Production begins at expansion of EGA Spectro Alloys recycling plant in US - Middle East Business News and Information
The expansion adds 55 thousand tonnes of secondary billet production capacity in the first phase. The ramp-up to full production is expected to be complete in the first quarter of 2026. The expansion takes EGA Spectro Alloys' total production capacity to 165 thousand tonnes per year of recycled aluminium ingots and billets.
Metal from the expansion project will be sold under EGA's recycled aluminium product brand RevivAL.
The completion of the expansion project at EGA Spectro Alloys brings EGA's global aluminium recycling capacity to 195 thousand tonnes per year, with plants in the United States and Germany.
EGA is currently building the UAE's largest aluminium recycling plant in Al Taweelah, which will have a capacity of 170 thousand tonnes per year of aluminium billets. The UAE recycling plant is expected to begin production in the first half of 2026.

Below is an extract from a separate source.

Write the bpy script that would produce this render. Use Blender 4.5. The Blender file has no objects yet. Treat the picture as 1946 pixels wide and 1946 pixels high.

Abdulnasser Bin Kalban, Chief Executive Officer of Emirates Global Aluminium , said today: 'Reaching first hot metal at the expansion of EGA Spectro Alloys is another milestone in our drive to build a global aluminium recycling business to meet growing demand for this low carbon metal. It is also a milestone in EGA's growth in the United States, already one of our most important markets and where we are progressing our plans to build a primary aluminium production plant in Oklahoma.'
Demand for recycled aluminium in the United States is expected to reach some 7.6 million tonnes per year by 2033, according to CRU, an independent business intelligence organisation. The United States is currently the world's second biggest recycled aluminium market.
Recycling aluminium requires 95 per cent less electricity than making new metal, and generates a fraction of the greenhouse gas emissions.
In Oklahoma, EGA plans to develop the first new primary aluminium production plant in the United States of America since 1980.
The plant is expected to have a production capacity of 600 thousand tonnes of primary aluminium per year, nearly doubling the United States' current production. Some 85 per cent of the aluminium needs of American industries, from automotive to aviation and construction, are currently met by imports.